The Disturbing Afterlife of Discarded Digital Devices
The nation of Ghana is the repository for many of the digital devices that are cast off by millions of people from other countries:
"In Digital Dumping Ground, airing on PBS (check local listings), [Frontline] producer/correspondent Peter Klein and a team of his graduate journalism students from the University of British Columbia fan out around the world to track “e-waste” to the notorious Sodom and Gomorrah slum of Accra, Ghana, and to the city of Guiyu, China, the largest e-waste dump in the world. Along the way, Klein and his team discover a shadowy industry that is polluting the environment and poisoning the people who live and work among the waste, scavenging for scrap metals. They also find a potentially serious data security threat, as criminal gangs attempt to harvest data from the West’s old computers and cell phones and exploit it."
" 'This is the dirty little secret of the high-tech industry,' says Jim Puckett, the activist who first exposed China’s digital dumping grounds years ago. Earlier this year, Puckett returned to Guiyu, where thousands of villagers now spend their days dismantling electronics and melting soldered circuit boards to remove valuable chips—practices which have been linked to dangerously high lead levels in both children and in maternal breast milk. 'I was here first in 2001, and it was shocking enough then,' Puckett says. 'It’s gone from very bad to really horrific. ... What is happening there now is rather apocalyptic.' "

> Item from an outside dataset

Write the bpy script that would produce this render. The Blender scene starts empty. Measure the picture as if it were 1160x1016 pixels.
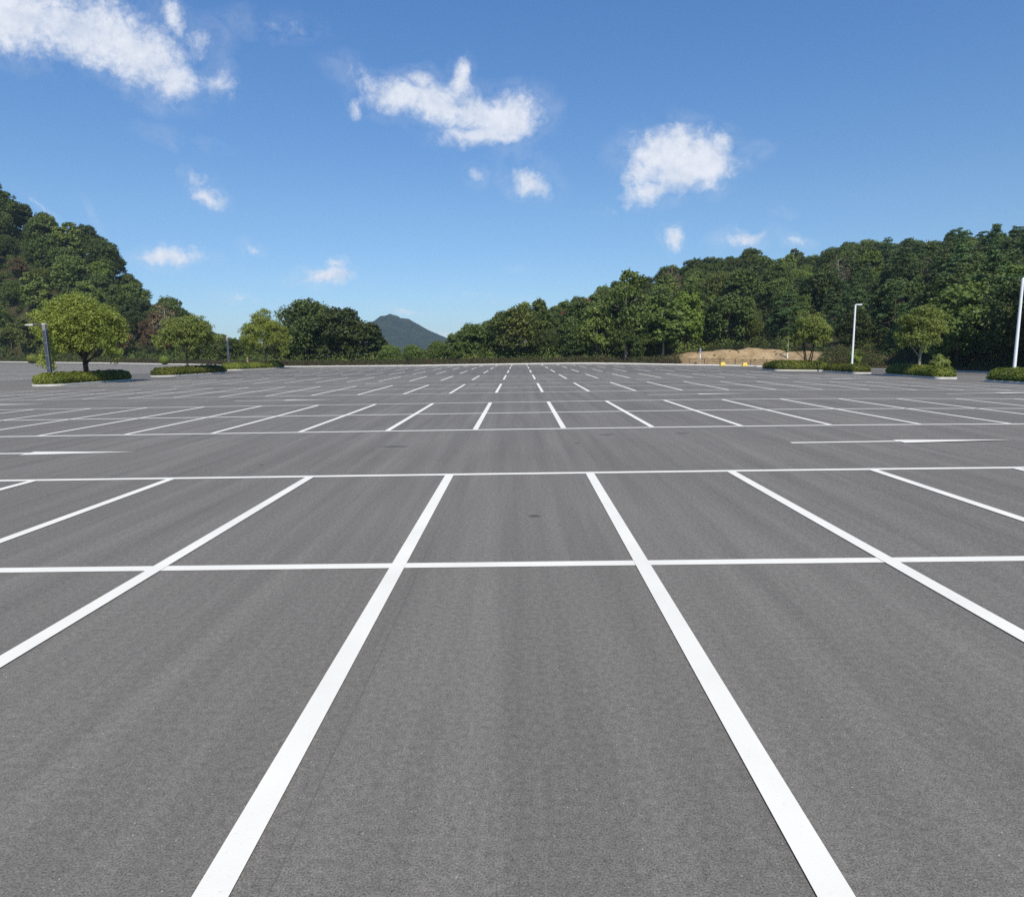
import bpy, math, random
import numpy as np
from mathutils import Matrix, Vector

S = bpy.context.scene
COL = S.collection
PI = math.pi
rnd = random.Random(11)

# ------------------------------------------------------------------ camera
F_PX, CAM_H, PITCH, ROLL, YAW = 732.154742, 2.15616632, 0.147852582, 0.0161484259, -0.0134902538
Rz = np.array([[math.cos(YAW), -math.sin(YAW), 0], [math.sin(YAW), math.cos(YAW), 0], [0, 0, 1]])
Rx = np.array([[1, 0, 0], [0, math.cos(PITCH), -math.sin(PITCH)], [0, math.sin(PITCH), math.cos(PITCH)]])
Ry = np.array([[math.cos(ROLL), 0, -math.sin(ROLL)], [0, 1, 0], [math.sin(ROLL), 0, math.cos(ROLL)]])
M = Ry @ Rx @ Rz
cam_d = bpy.data.cameras.new("camera")
cam = bpy.data.objects.new("camera", cam_d)
COL.objects.link(cam)
cam_d.sensor_fit = 'HORIZONTAL'
cam_d.sensor_width = 36.0
cam_d.lens = F_PX / 1160 * 36.0
cam_d.clip_start = 0.05
cam_d.clip_end = 9000
r_, f_, u_ = M[0], M[1], M[2]
cam.matrix_world = Matrix(((r_[0], u_[0], -f_[0], 0), (r_[1], u_[1], -f_[1], 0), (r_[2], u_[2], -f_[2], CAM_H), (0, 0, 0, 1)))
S.camera = cam


def direction(u, v):
    """horizontal and vertical tangent of the view direction of a photo pixel (for the clouds' bearings)"""
    d = M.T @ np.array([(u - 580) / F_PX, 1, -(v - 508) / F_PX])
    return d[0] / d[1], d[2] / d[1]


# ------------------------------------------------------------------ render settings
S.view_settings.view_transform = 'Standard'
S.view_settings.look = 'None'
S.view_settings.exposure = 0.25
S.view_settings.gamma = 1.0
S.cycles.max_bounces = 8
S.cycles.transparent_max_bounces = 8
S.cycles.volume_bounces = 0
S.cycles.sample_clamp_direct = 4.0
S.cycles.sample_clamp_indirect = 2.0
S.cycles.use_denoising = False

# ------------------------------------------------------------------ helpers: objects
def tag(o, label=None, cat=None, group=None, kind=None):
    if label: o['label'] = label
    if cat: o['category'] = cat
    if group: o['group'] = group
    if kind: o['kind'] = kind
    return o


def empty(name, loc, rz=0.0):
    o = bpy.data.objects.new(name, None)
    o.empty_display_size = 0.3
    COL.objects.link(o)
    o.location = loc
    o.rotation_euler = (0, 0, rz)
    return o


def link(name, me, parent=None, loc=None):
    o = bpy.data.objects.new(name, me)
    COL.objects.link(o)
    if parent is not None: o.parent = parent
    if loc is not None: o.location = loc
    return o


def copy_tree(o, parent=None):
    c = o.copy()
    COL.objects.link(c)
    if parent is not None: c.parent = parent
    for ch in list(o.children):
        copy_tree(ch, c)
    return c


class MB:
    """collects vertices and faces, then makes ONE mesh"""
    def __init__(self):
        self.v, self.f, self.m = [], [], []

    def add(self, verts, faces, mi=0):
        b = len(self.v)
        self.v += [tuple(p) for p in verts]
        self.f += [tuple(i + b for i in f) for f in faces]
        self.m += [mi] * len(faces)

    def box(self, x0, x1, y0, y1, z0, z1, mi=0, bev=0.0):
        if bev <= 0:
            self.add([(x0, y0, z0), (x1, y0, z0), (x1, y1, z0), (x0, y1, z0), (x0, y0, z1), (x1, y0, z1), (x1, y1, z1), (x0, y1, z1)],
                     [(0, 3, 2, 1), (4, 5, 6, 7), (0, 1, 5, 4), (1, 2, 6, 5), (2, 3, 7, 6), (3, 0, 4, 7)], mi)
            return
        b = bev
        rings = []
        for z, i in ((z0, b), (z0 + b, 0), (z1 - b, 0), (z1, b)):
            xa, xb, ya, yb = x0 + i, x1 - i, y0 + i, y1 - i
            c = b * 0.6
            rings.append([(xa + c, ya, z), (xb - c, ya, z), (xb, ya + c, z), (xb, yb - c, z), (xb - c, yb, z), (xa + c, yb, z), (xa, yb - c, z), (xa, ya + c, z)])
        self.loft(rings, mi, True)

    def loft(self, rings, mi=0, caps=True):
        n = len(rings[0])
        vs = [p for r in rings for p in r]
        fs = []
        for k in range(len(rings) - 1):
            for i in range(n):
                j = (i + 1) % n
                fs.append((k * n + i, k * n + j, (k + 1) * n + j, (k + 1) * n + i))
        if caps:
            fs.append(tuple(reversed(range(n))))
            fs.append(tuple((len(rings) - 1) * n + i for i in range(n)))
        self.add(vs, fs, mi)

    def tube(self, pts, radii, n=8, mi=0, caps=True):
        pts = [Vector(p) for p in pts]
        rings = []
        for i, p in enumerate(pts):
            t = (pts[min(i + 1, len(pts) - 1)] - pts[max(i - 1, 0)])
            t.normalize()
            a = Vector((1, 0, 0)) if abs(t.x) < 0.8 else Vector((0, 1, 0))
            e1 = t.cross(a).normalized()
            e2 = t.cross(e1)
            r = radii[i] if isinstance(radii, (list, tuple)) else radii
            rings.append([tuple(p + (e1 * math.cos(2 * PI * k / n) + e2 * math.sin(2 * PI * k / n)) * r) for k in range(n)])
        self.loft(rings, mi, caps)

    def mesh(self, name, mats, smooth=False):
        me = bpy.data.meshes.new(name)
        me.from_pydata(self.v, [], self.f)
        for m in (mats if isinstance(mats, (list, tuple)) else [mats]):
            me.materials.append(m)
        if any(self.m): me.polygons.foreach_set('material_index', self.m)
        if smooth: me.polygons.foreach_set('use_smooth', [True] * len(me.polygons))
        me.update()
        return me

    def build(self, name, mats, parent=None, smooth=False):
        return link(name, self.mesh(name, mats, smooth), parent)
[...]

"In addition to the health and environmental hazards of e-waste dumps, Klein and his team find another danger at an open-air market in Ghana, where hard drives from the United States and elsewhere are being resold, sometimes to criminal gangs who mine them for credit card data, Social Security numbers and other identifying information. One hard drive purchased by Klein and his team turned out to have come from Northrop Grumman, the US defense contractor: Analysis revealed sensitive information about multimillion-dollar contracts with the Pentagon and Department of Homeland Security. The FBI expressed concern about this security breach, and Northrop Grumman has acknowledged it is looking into how its hardware and data ended up in Ghana."

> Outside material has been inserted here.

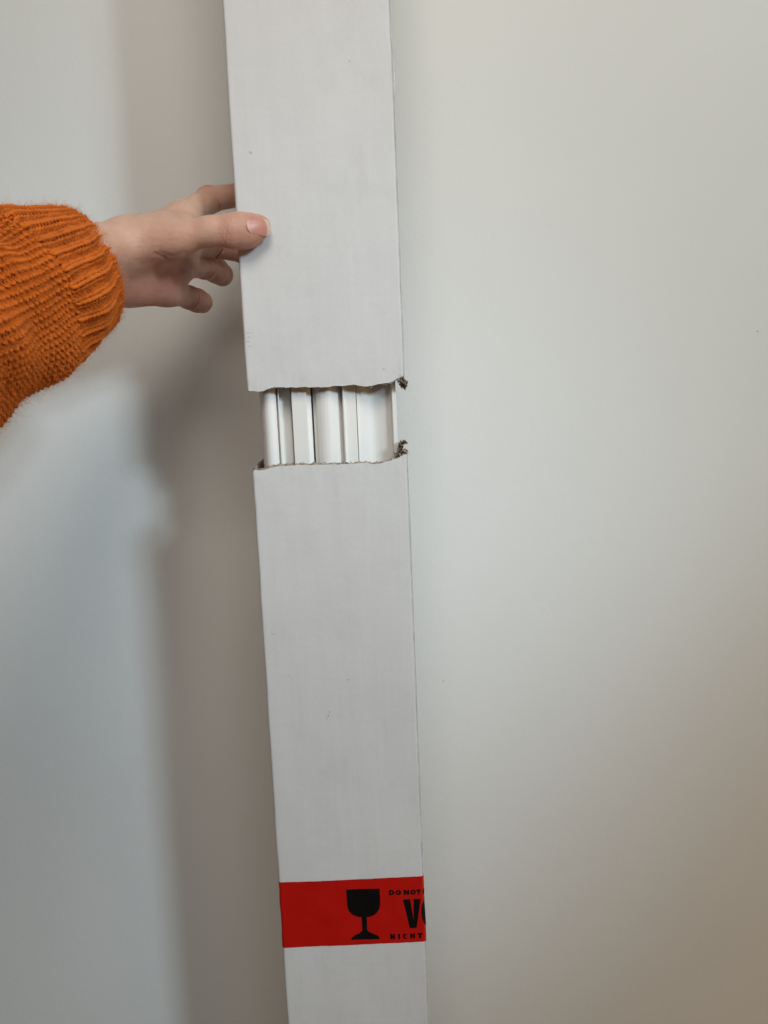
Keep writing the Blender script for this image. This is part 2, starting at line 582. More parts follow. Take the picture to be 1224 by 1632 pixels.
def arc(cx, cy, rx, ry, a0, a1, n=12):
    return [(cx + rx * math.cos(rad(a0 + (a1 - a0) * k / n)), cy + ry * math.sin(rad(a0 + (a1 - a0) * k / n))) for k in range(n + 1)]


def strip(outer, inner):
    return [[outer[k], outer[k + 1], inner[k + 1], inner[k]] for k in range(len(outer) - 1)]


def glyph(ch, w, h, t):
    """heavy grotesque capital in a w x h box, origin top-left, y down"""
    if ch == 'I': return [[(0, 0), (t, 0), (t, h), (0, h)]]
    if ch == 'T': return [[(0, 0), (w, 0), (w, t * .8), (0, t * .8)], [(w / 2 - t / 2, t * .8), (w / 2 + t / 2, t * .8), (w / 2 + t / 2, h), (w / 2 - t / 2, h)]]
    if ch == 'H': return [[(0, 0), (t, 0), (t, h), (0, h)], [(w - t, 0), (w, 0), (w, h), (w - t, h)], [(t, h / 2 - t * .4), (w - t, h / 2 - t * .4), (w - t, h / 2 + t * .4), (t, h / 2 + t * .4)]]
    if ch == 'N': return [[(0, 0), (t, 0), (t, h), (0, h)], [(w - t, 0), (w, 0), (w, h), (w - t, h)], [(t, 0), (w - t, h - t * 1.4), (w - t, h), (t, t * 1.4)]]
    if ch == 'O': return strip(arc(w / 2, h / 2, w / 2, h / 2, 0, 360, 28), arc(w / 2, h / 2, w / 2 - t, h / 2 - t * .8, 0, 360, 28))
    if ch == 'C': return strip(arc(w / 2, h / 2, w / 2, h / 2, 42, 318, 24), arc(w / 2, h / 2, w / 2 - t, h / 2 - t * .8, 42, 318, 24))
    if ch == 'D':
        o = [(0, 0)] + [(w * .45 + w * .55 * math.cos(rad(a)), h / 2 + h / 2 * math.sin(rad(a))) for a in range(-90, 91, 12)] + [(0, h)]
        i = [(t, t * .8)] + [(w * .45 + (w * .55 - t) * math.cos(rad(a)), h / 2 + (h / 2 - t * .8) * math.sin(rad(a))) for a in range(-90, 91, 12)] + [(t, h - t * .8)]
        return strip(o, i) + [[(0, 0), (t, t * .8), (t, h - t * .8), (0, h)]]
    if ch == 'V': return [[(0, 0), (t, 0), (w / 2 + t * .12, h * .74), (w / 2 - 0, h), (w / 2 - t * .48, h)], [(w - t, 0), (w, 0), (w / 2 + t * .48, h), (w / 2, h), (w / 2 + t * .12, h * .74)]]
    if ch == 'o': return strip(arc(w / 2, h / 2, w / 2, h / 2, 0, 360, 28), arc(w / 2, h / 2, w / 2 - t, h / 2 - t * .9, 0, 360, 28))


def word(letters, tx, ty, h, slope, t):
    """letters: [(char, x, width)] in photo pixels of the front face"""
    for ch, x, wd in letters:
        P = [[(tx + x + q[0], ty + q[1] + slope * (x + q[0]) + 0.0 + 0.055 * 0) for q in poly] for poly in glyph(ch, wd, h, t)]
        # the carton axis leans in the picture: shear each letter with it
        P = [[(a + 0.045 * (b - ty), b) for a, b in poly] for poly in P]
        bm = bmesh.new()
        for poly in P: bm.faces.new([bm.verts.new(flat(*q)) for q in poly])
        bmesh.ops.remove_doubles(bm, verts=bm.verts[:], dist=1e-6)
        print_mesh('letter', bm, tape)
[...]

"There is an international treaty banning the export of hazardous waste, but the United States is one of only a few countries—others include Haiti and Afghanistan—which have not ratified it. By contrast, in India, Klein and his team find the government has recently enacted legislation to set up a formal e-waste recycling industry to deal with the country’s growing domestic e-waste problem, and several Indian high-tech firms now dismantle e-waste safely and securely."